◆ **Written instruction**
Begin with the first line of the material and copy each line word for word through the line that contains "COL = SC.collection"; the pictures are left out.

◆ **Data supplied**
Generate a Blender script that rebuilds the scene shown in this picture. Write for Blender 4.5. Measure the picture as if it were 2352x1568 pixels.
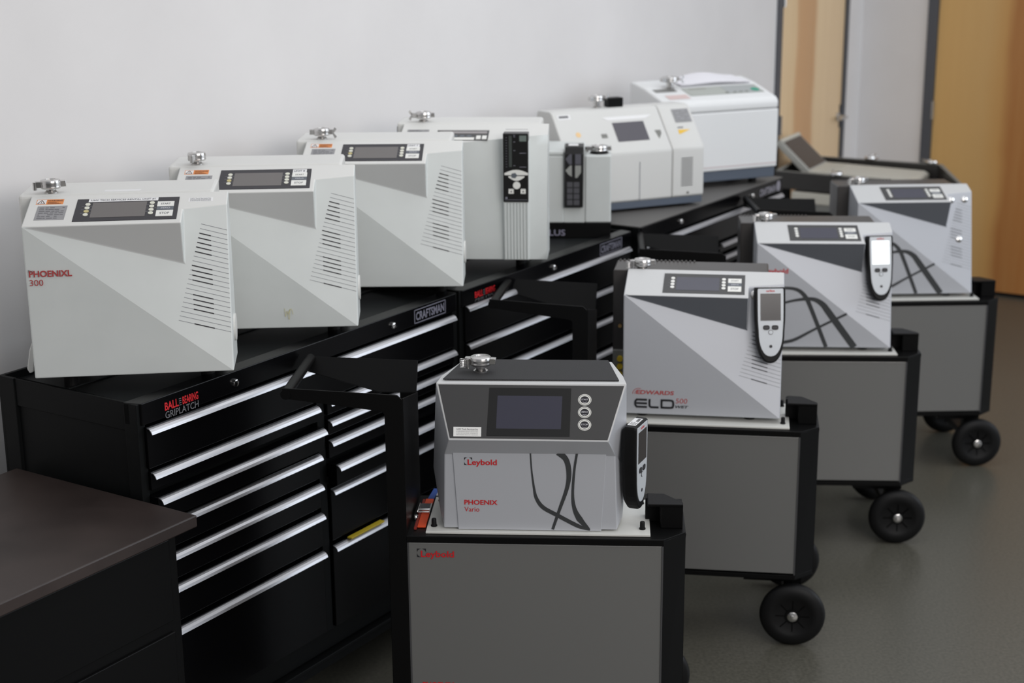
import bpy, bmesh, math, random
from mathutils import Vector, Matrix

random.seed(4)
for _o in list(bpy.data.objects):
    bpy.data.objects.remove(_o)
SC = bpy.context.scene
COL = SC.collection

# ------------------------------------------------------------------ camera
PITCH, ROLL, CAM_H = .2653, -.0092, 2.2697
cam_d = bpy.data.cameras.new('camera')
cam = bpy.data.objects.new('camera', cam_d)
COL.objects.link(cam)
SC.camera = cam
cam_d.sensor_width = 36.0
cam_d.lens = 3553.2 / 2352 * 36.0
cam_d.clip_start = .05
Rt = Vector((1, 0, 0))
Up = Vector((0, math.sin(PITCH), math.cos(PITCH)))
Fw = Vector((0, math.cos(PITCH), -math.sin(PITCH)))
e1 = Rt * math.cos(ROLL) + Up * math.sin(ROLL)
e2 = Up * math.cos(ROLL) - Rt * math.sin(ROLL)
cam.matrix_world = Matrix(((e1.x, e2.x, -Fw.x, 0), (e1.y, e2.y, -Fw.y, 0), (e1.z, e2.z, -Fw.z, CAM_H), (0, 0, 0, 1)))
cam_d.dof.use_dof = True
cam_d.dof.focus_distance = 3.78
cam_d.dof.aperture_fstop = 3.2

# ------------------------------------------------------------------ light and exposure
SC.view_settings.view_transform = 'Standard'
SC.view_settings.look = 'None'
SC.view_settings.exposure = 0.0
SC.view_settings.gamma = 1.0
SC.view_settings.use_curve_mapping = False
world = bpy.data.worlds.new('room_daylight')
SC.world = world
world.use_nodes = True
bg = world.node_tree.nodes['Background']
bg.inputs[0].default_value = (.92, .95, 1.0, 1)
bg.inputs[1].default_value = 1.0
# a room: dim brown-grey floor and furniture level, pale walls, white ceiling
_nt = world.node_tree
_tc = _nt.nodes.new('ShaderNodeTexCoord')
_sp = _nt.nodes.new('ShaderNodeSeparateXYZ')
_cr = _nt.nodes.new('ShaderNodeValToRGB')
_cr.color_ramp.elements[0].position = .42
_cr.color_ramp.elements[0].color = (.050, .047, .043, 1)
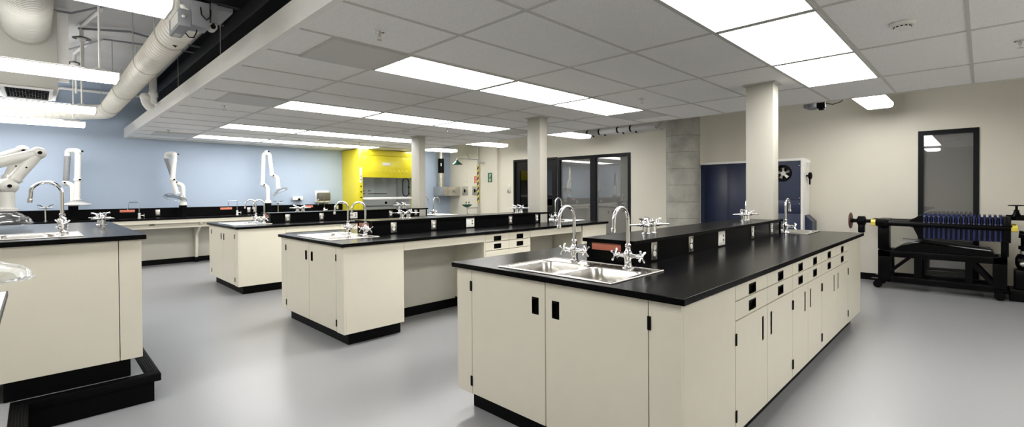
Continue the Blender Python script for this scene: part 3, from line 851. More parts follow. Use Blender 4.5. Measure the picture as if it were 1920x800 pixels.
fume_arm('white fume arm nearest the yellow hood on the wall bench, its clear hood hanging right', (1.73, yb, H), 1.15,
    [('riser', [(1.73, yb, 1.21), (1.73, yb, 1.50), (1.63, yb+.02, 1.56)], 'armw'),
     ('lower_tube', [(1.632, yb+.02, 1.565), (1.648, yb, 2.16)], 'armw'),
     ('top_bend', [(1.646, yb, 2.12), (1.65, yb, 2.235), (1.752, yb-.06, 2.235), (1.757, yb-.06, 2.12)], 'armw'),
     ('upper_tube', [(1.757, yb-.06, 2.14), (1.792, yb-.08, 1.77)], 'armw'),
     ('wrist_pipe', [(1.792, yb-.08, 1.76), (1.895, yb-.1, 1.72), (1.912, yb-.1, 1.47)], 'armw')],
    [((1.632, yb+.02, 1.56), (.2, -1, -.2)), ((1.792, yb-.08, 1.765), (.2, -1, -.3)), ((1.70, yb-.03, 2.255), (.5, -1, .3))],
    (1.912, yb-.1, 1.47), (.40, -.2, -.8), .17)
# the two tall arms over the instructor bench reach in from the left
def reach_arm(label, base, knee, top, back, wrist, r, hood_ax, R):
    t = thing('fume_extractor', label, 'extraction arm', base, 0, 'white fume extraction arms')
    B = Vector(base); L = lambda p: Vector(p)-B
    kn, tp, bk, wr = map(L, (knee, top, back, wrist))
    obj('base_post', MB().lathe((0,0,0), (0,0,1), [(.06, 0), (.06, .16), (.066, .2)], 24), 'black', t)
    obj('riser', MB().tube([(0, 0, .19), (0, 0, bk.z-.02)], r), 'armw', t)
    obj('shoulder_ball', MB().ball((0, 0, bk.z), r*1.3, 18, 12), 'armw', t)
    obj('lower_tube', MB().tube([(0, 0, bk.z), tp], r), 'armw', t)
    obj('elbow_ball', MB().ball(tp, r*1.22, 20, 14), 'armw', t)
    obj('upper_tube', MB().tube([tp, kn], r), 'armw', t)
    g = kn+(tp-kn).normalized()*.055
    obj('sleeve', MB().tube([g, g+(tp-kn).normalized()*.02], r*1.18), 'armw', t)
    obj('knee_ball', MB().ball(kn, r*1.5, 20, 14), 'armw', t)
    obj('wrist_pipe', MB().tube([kn, wr], r).tube([wr+Vector((0,0,.02)), wr], r*1.5), 'armw', t)
    for q, l in ((tp, r*1.22), (kn, r*1.5)):
        obj('friction_knob', MB().cyl(q+Vector((.15, -1, 0)).normalized()*(l-.006), q+Vector((.15, -1, 0)).normalized()*(l+.016), .0125, n=14), 'black', t)
    gm = kn.lerp(tp, .55)+Vector((.2, -1, 0)).normalized()*(r-.004)
    obj('set_screw', MB().cyl(gm, gm+Vector((.002, -.01, 0)), .006, n=10), 'black', t)
    clear_hood(t, wr, hood_ax, R)
    return t
reach_arm('big white fume arm over the instructor bench, in front of its twin', (-2.42, 4.35, HB), (-2.001, 4.4, 1.425), (-1.835, 4.4, 1.685), (-2.42, 4.35, 1.45), (-2.006, 4.4, 1.235), .040, (.05, -.1, -1), .13)
reach_arm('big white fume arm over the instructor bench, partly hidden behind its twin', (-2.42, 5.0, HB), (-2.035, 5.0, 1.44), (-1.93, 5.0, 1.735), (-2.42, 5.0, 1.50), (-2.04, 5.0, 1.25), .040, (-.05, -.1, -1), .13)
reach_arm('fume arm at the left edge with its clear hood over the white desk', (-2.60, 2.25, PZ+.722), (-2.12, 1.75, 1.42), (-2.40, 1.95, 1.75), (-2.6, 2.25, 1.50), (-2.0, 1.70, 1.13), .037, (.12, -.1, -1), .13)

# ================================================================== bench along the blue wall
BYF = 9.85
wb = thing('wall_bench', 'long black topped bench along the blue wall with cream apron and legs', 'bench', (0, 0, 0))
bx0, bx1 = XL+.05, 3.585
obj('worktop', MB().box(bx0, BYF, ZU, bx1, YB-.001, H), 'top', wb, bevel=.003)
obj('backsplash', MB().box(bx0, YB-.026, H+.0005, bx1, YB-.001, 1.092), 'riser', wb, bevel=.002)
obj('apron', MB().box(bx0, BYF+.02, .815, bx1, BYF+.04, ZU-.001), 'cream', wb)
obj('lower_rail', MB().box(bx0, BYF+.12, .72, bx1, BYF+.14, .815), 'cream', wb)
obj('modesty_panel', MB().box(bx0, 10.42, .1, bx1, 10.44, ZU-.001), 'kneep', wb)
obj('baseboard', MB().box(bx0, 10.405, 0, bx1, 10.43, .0995), 'black', wb)
for x in (-3.6, -1.6, .40, 2.3, 3.54):
    l = obj('support_leg', MB().prism([(BYF+.022, ZU-.001), (10.41, ZU-.001), (10.41, .1), (10.30, .1), (10.25, .56), (BYF+.03, .80)], 'x', x-.022, x+.022), 'cream', wb)
    obj('foot', MB().box(x-.03, 10.28, 0, x+.03, 10.404, .1), 'black', l)
obj('pull_tab', MB().box(-.40, BYF+.112, .785, -.32, BYF+.12, .80), 'black', wb)

# square spout taps on the wall bench
def square_tap(label, x, y, reach, red=True):
    t = thing('pure_water_tap', label, 'tap', (x, y, H), 0, 'slim square-spout taps on the wall bench')
    obj('tap_body', MB().lathe((0,0,0), (0,0,1), [(.028, 0), (.028, .006), (.019, .010), (.019, .075), (.022, .078), (.022, .09), (.010, .096)], 16), 'plastic', t)
    obj('spout', MB().tube([(0,0,.09)]+bend((0,0,.09), (0,0,.30), (-reach, 0, .30), .02)+bend((0,0,.30), (-reach, 0, .30), (-reach, 0, .18), .02)+[(-reach, 0, .17)], .0075, 10).cyl((-reach,0,.18), (-reach,0,.16), .010, n=12), 'chrome', t)
    obj('handle', MB().cyl((.015, 0, .05), (.07, 0, .05), .008, n=10).bar((.07, 0, .02), (.07, 0, .08), .010, .010), 'chrome', t)
    return t
square_tap('slim square-spout tap on the wall bench under the left red plate', -.50, 10.30, .165)
square_tap('slim square-spout tap on the wall bench between the middle and right fume arms', 1.135, 10.30, .165)
square_tap('slim square-spout tap on the wall bench in front of the paper towel dispenser', 3.0, 10.30, .15)
for lab, x in (('red plate on the backsplash of the wall bench, left of the white box', -.645), ('red plate on the backsplash of the wall bench, in the middle', 1.0),
               ('red plate on the backsplash of the wall bench, below the paper towel dispenser', 2.73)):
    q = obj('end_plate', MB().box(-.11, -.003, -.022, .11, 0, .022, .0008).cyl((-.1, -.0045, 0), (-.1, -.003, 0), .004, n=10).cyl((.1, -.0045, 0), (.1, -.003, 0), .004, n=10), 'red', None, (x, YB-.0262, 1.045))
    tag(q, lab, 'plate', 'red plates on the black risers')
for lab, x in (('wall bench outlet left of the middle fume arm', -.18), ('wall bench outlet, left one of the pair by the near tap', 1.44),
               ('wall bench outlet, right one of the pair by the near tap', 1.56), ('wall bench outlet next to the yellow fume hood', 3.445)):
    place('o', lab, (x, YB-.0264, 1.0), 0, 'outlets on the wall bench backsplash')
def wall_valve(label, x):
    t = thing('gas_valve', label, 'gas tap', (x, YB-.10, H), 0, 'twin gas valves at the blue wall')
    obj('valve_post', MB().lathe((0,0,0), (0,0,1), [(.03, 0), (.03, .006), (.014, .010), (.014, .21), (.02, .215), (.02, .24), (.01, .25)], 16), 'chrome', t)
    for s in (-1, 1):
        n = obj('nozzle', MB().lathe((0,0,.228), (s, -.25, 0), [(.012, .01), (.012, .04), (.008, .046), (.007, .07), (.004, .10)], 12), 'chrome', t)
        obj('lever', MB().tube([(s*.035, -.008, .236), (s*.055, -.01, .262), (s*.10, -.012, .275)], .006, 8), 'dark', n)
wall_valve('twin gas valve on the wall bench at the left, behind the gooseneck faucet', -1.745)
wall_valve('twin gas valve on the wall bench right of the third fume arm', 2.02)
t = thing('soap_dispenser', 'white soap dispenser with black button on the blue wall', 'soap dispenser', (2.47, YB-.001, 1.238))
obj('cover', MB().box(-.115, -.095, -.042, .115, 0, .045, .014), 'plastic', t)
obj('push_button', MB().box(-.004, -.108, -.04, .05, -.085, -.002, .006).cyl((.023, -.1, -.002), (.023, -.1, .012), .01, n=12), 'black', t)
t = thing('paper_towel_dispenser', 'smoked paper towel dispenser with a towel hanging out on the blue wall', 'towel dispenser', (3.06, YB-.001, 1.27))
obj('back_plate', MB().box(-.165, -.05, -.13, .165, 0, .15, .008), 'plastic', t)
obj('smoked_cover', MB().box(-.145, -.20, -.09, .15, -.05, .105, .03), 'smoke', t)
obj('towel', MB().box(-.12, -.17, -.135, .12, -.06, -.092, .006), 'towel', t)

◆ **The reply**
Generate a Blender script that rebuilds the scene shown in this picture. Write for Blender 4.5. Measure the picture as if it were 2352x1568 pixels.
import bpy, bmesh, math, random
from mathutils import Vector, Matrix

random.seed(4)
for _o in list(bpy.data.objects):
    bpy.data.objects.remove(_o)
SC = bpy.context.scene
COL = SC.collection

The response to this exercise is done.